Members of the Church of Jesus Christ of Latter-day Saints in Prosper have found a way to bring joy and laughter into these residences.

After a recent meeting, they decided to create a resource geared toward some of the most vulnerable in the community.

Members of the church submitted videos of families and children singing, dancing and showcasing their talents.

Performances varied from footage of previous dance recitals, groups of people and individuals singing songs, showing off dance moves and playing instruments.

One clip featured a young man performing a basketball trick shot. Another starred young children singing worship songs such as “This Little Light of Mine.”

The video included dozens of performances by people of all ages and skill levels.
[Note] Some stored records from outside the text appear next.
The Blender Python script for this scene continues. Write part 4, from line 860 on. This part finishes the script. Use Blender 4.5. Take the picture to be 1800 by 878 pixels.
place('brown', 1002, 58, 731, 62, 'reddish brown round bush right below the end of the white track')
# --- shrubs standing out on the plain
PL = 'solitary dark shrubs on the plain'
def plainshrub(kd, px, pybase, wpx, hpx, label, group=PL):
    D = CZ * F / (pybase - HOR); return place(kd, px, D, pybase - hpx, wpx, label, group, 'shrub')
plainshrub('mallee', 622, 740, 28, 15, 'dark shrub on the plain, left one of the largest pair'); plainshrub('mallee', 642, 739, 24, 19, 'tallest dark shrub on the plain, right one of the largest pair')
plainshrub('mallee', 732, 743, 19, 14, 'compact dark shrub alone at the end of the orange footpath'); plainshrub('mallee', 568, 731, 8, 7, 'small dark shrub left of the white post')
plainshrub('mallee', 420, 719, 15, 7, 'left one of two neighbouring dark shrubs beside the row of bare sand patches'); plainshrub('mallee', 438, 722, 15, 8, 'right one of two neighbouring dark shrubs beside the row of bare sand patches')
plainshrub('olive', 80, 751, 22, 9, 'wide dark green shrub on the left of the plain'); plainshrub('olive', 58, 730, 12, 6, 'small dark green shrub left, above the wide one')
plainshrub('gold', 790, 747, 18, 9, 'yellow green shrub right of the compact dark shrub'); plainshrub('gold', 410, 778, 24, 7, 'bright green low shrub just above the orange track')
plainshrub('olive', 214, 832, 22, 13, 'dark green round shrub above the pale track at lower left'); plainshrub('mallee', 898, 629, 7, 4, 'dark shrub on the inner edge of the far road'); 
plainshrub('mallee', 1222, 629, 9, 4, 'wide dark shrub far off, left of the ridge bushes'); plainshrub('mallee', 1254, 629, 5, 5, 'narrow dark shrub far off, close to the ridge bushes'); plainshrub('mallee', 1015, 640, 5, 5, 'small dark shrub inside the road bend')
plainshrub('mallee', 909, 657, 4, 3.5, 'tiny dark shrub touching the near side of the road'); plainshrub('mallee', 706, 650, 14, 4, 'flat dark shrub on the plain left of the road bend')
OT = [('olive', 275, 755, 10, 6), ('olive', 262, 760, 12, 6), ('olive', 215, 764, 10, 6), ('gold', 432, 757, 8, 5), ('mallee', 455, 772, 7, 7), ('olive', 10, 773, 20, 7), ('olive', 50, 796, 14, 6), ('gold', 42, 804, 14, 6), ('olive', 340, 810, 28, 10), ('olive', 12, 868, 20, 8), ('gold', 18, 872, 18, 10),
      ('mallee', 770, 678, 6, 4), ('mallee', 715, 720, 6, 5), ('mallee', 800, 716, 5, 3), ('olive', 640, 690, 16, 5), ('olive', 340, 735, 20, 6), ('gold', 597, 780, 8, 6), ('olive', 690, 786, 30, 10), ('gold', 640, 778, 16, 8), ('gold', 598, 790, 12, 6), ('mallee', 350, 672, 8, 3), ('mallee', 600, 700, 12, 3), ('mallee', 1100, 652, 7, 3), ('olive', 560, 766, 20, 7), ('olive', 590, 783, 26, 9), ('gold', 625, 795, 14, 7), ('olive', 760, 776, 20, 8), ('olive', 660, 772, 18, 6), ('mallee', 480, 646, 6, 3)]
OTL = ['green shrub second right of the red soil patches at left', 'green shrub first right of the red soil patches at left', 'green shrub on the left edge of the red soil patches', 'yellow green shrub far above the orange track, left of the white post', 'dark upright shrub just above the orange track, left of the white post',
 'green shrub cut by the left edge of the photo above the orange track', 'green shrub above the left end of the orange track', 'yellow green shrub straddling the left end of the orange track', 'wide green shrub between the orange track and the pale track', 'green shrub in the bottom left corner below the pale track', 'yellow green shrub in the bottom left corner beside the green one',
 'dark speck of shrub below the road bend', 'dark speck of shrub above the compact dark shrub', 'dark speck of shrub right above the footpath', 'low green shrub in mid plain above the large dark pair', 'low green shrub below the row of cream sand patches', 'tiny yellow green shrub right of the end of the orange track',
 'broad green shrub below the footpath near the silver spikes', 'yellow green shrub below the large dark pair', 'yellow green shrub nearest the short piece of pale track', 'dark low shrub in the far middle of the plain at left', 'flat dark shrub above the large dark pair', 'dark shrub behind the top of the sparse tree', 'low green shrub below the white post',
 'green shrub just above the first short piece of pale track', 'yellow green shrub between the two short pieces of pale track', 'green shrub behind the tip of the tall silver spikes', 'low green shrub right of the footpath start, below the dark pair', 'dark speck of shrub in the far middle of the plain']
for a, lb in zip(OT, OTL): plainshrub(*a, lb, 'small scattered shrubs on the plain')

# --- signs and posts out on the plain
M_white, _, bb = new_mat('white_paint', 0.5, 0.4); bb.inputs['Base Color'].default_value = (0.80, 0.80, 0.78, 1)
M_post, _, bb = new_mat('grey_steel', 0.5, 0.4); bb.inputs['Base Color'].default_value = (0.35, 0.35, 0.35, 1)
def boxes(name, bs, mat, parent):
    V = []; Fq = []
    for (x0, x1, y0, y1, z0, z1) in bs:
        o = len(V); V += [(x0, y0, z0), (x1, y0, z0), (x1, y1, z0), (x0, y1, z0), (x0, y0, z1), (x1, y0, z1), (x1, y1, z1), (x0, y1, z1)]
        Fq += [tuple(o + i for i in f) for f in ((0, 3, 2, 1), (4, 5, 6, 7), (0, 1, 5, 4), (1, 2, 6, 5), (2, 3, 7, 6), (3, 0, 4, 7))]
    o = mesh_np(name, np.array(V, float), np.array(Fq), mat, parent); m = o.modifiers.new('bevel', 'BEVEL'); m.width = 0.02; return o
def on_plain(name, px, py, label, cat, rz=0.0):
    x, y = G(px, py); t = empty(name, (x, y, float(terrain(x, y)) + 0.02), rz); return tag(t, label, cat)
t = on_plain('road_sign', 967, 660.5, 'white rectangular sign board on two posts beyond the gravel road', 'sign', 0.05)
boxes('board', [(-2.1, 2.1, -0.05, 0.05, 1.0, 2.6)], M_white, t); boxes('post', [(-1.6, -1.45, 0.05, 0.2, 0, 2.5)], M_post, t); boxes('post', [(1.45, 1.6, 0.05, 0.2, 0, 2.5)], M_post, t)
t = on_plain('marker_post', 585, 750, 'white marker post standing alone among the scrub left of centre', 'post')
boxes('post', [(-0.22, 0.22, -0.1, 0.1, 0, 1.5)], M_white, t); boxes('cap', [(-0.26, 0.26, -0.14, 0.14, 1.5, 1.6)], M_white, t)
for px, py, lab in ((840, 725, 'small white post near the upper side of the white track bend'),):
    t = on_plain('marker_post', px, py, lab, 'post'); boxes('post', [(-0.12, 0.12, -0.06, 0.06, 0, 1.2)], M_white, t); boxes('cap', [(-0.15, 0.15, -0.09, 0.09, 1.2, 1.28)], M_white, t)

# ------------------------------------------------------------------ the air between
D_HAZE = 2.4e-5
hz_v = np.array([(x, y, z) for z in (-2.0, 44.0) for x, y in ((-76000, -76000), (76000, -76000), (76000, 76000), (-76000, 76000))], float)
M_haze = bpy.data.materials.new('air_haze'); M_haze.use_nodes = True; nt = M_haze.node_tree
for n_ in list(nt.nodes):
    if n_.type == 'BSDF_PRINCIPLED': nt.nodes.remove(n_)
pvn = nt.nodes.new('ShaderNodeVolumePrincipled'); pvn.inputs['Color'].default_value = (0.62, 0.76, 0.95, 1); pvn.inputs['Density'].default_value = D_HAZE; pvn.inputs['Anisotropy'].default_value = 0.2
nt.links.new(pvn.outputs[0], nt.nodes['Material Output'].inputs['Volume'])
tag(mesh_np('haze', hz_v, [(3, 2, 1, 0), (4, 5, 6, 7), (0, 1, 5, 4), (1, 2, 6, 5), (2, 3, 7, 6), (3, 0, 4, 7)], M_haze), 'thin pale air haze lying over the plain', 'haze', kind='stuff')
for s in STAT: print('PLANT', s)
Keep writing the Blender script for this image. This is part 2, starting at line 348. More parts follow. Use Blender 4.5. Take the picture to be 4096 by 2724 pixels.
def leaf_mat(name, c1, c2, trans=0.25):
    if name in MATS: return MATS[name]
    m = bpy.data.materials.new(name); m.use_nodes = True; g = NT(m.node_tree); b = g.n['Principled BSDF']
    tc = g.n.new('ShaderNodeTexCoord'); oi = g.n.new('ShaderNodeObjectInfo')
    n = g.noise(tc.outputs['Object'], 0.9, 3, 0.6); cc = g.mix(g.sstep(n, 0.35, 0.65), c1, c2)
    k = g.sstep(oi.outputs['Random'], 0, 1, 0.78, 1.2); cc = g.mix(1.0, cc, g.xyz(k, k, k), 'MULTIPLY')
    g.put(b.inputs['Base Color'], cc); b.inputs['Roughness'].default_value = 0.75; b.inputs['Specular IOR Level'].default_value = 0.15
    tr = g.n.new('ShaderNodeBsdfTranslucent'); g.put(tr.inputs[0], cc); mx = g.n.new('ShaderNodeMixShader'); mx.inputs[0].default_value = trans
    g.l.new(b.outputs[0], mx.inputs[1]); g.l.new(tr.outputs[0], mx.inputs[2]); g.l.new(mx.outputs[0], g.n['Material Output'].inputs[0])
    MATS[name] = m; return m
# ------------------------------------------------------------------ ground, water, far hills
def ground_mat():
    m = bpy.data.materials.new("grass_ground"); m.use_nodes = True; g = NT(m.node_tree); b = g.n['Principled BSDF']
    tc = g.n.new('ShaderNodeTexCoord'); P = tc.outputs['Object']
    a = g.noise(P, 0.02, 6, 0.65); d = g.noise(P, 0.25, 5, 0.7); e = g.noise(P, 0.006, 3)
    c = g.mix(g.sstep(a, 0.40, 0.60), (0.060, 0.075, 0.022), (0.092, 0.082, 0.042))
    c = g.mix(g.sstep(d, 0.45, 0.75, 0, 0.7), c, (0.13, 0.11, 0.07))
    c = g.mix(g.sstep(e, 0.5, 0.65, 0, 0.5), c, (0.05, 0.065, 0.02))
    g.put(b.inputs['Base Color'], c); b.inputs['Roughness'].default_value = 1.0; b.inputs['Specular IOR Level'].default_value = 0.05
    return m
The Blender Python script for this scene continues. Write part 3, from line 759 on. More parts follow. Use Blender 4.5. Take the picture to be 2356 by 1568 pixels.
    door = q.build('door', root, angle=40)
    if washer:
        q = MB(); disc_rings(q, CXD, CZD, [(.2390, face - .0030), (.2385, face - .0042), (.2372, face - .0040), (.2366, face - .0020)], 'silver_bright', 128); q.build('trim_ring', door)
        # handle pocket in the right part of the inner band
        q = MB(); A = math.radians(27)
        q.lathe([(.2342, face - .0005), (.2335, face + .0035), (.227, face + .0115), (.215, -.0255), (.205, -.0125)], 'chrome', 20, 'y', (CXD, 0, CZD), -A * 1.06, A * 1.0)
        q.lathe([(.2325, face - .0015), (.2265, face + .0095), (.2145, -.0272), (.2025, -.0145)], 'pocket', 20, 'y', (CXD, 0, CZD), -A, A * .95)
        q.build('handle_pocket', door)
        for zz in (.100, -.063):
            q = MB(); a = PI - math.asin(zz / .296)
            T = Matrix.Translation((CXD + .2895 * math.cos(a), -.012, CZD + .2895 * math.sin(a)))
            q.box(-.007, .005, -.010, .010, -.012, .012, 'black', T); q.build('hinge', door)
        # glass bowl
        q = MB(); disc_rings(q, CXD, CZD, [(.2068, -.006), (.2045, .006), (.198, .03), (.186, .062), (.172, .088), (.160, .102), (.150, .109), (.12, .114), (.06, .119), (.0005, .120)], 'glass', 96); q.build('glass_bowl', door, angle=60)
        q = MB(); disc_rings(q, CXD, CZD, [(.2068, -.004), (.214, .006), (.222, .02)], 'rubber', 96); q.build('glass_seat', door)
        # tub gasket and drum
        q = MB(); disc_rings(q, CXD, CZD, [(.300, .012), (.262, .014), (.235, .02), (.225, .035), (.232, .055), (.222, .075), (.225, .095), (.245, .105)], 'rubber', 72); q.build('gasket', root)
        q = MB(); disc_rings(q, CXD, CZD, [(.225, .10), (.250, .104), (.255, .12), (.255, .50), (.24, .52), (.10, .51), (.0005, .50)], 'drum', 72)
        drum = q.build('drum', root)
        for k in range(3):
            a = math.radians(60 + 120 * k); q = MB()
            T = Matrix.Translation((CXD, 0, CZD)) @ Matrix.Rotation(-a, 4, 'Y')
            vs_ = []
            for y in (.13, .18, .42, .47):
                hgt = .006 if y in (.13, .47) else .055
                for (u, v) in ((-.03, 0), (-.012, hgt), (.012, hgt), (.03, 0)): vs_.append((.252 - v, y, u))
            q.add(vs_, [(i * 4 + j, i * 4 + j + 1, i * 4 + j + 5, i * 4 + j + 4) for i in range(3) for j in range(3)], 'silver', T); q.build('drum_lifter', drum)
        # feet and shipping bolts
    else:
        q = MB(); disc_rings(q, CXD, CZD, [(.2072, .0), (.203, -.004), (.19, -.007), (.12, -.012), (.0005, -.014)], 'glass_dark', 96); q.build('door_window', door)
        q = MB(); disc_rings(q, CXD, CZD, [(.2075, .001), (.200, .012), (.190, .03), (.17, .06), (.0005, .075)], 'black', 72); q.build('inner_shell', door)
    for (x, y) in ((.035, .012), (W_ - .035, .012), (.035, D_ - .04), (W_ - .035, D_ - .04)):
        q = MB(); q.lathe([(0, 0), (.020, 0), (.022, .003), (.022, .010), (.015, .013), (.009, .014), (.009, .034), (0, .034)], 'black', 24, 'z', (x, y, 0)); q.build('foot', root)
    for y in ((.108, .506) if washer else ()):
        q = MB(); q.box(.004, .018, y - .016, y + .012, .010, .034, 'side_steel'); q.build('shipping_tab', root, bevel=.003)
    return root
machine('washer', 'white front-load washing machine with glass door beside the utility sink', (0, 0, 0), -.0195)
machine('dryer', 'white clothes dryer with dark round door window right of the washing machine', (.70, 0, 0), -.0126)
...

Richard Gillespie, whose family of six performed a dance for the talent show video, said his family has always enjoyed dancing and was inspired after seeing other videos on social media.

Gillespie said that his family saw this as a “fun way to connect with those we haven’t seen in a while.”

Mandi Jackson, who created the idea for the talent show, said that after sending a group text to the church’s congregation, she received an outpouring of support and video submissions from members.

“We have so many talented people within the church and we wanted to find a way to involve them,” said Charise Sallaway, a member of the team that helped put the project together.

Allison Vance, who is a video production teacher at Rogers Middle School, stepped up to compile the video utilizing her video design skills. She collected the submissions and compiled them into a finished product that could be distributed.

In addition to the video, church members are also creating face masks for frontline workers as well as having young children make greeting cards to send to the nursing homes.

As of April 15, nearly a dozen nursing homes in Prosper, Frisco, McKinney and Celina had requested the video for their residents.

Jackson said that they are open to sending the video to any nursing home or assisted living center that expresses an interest.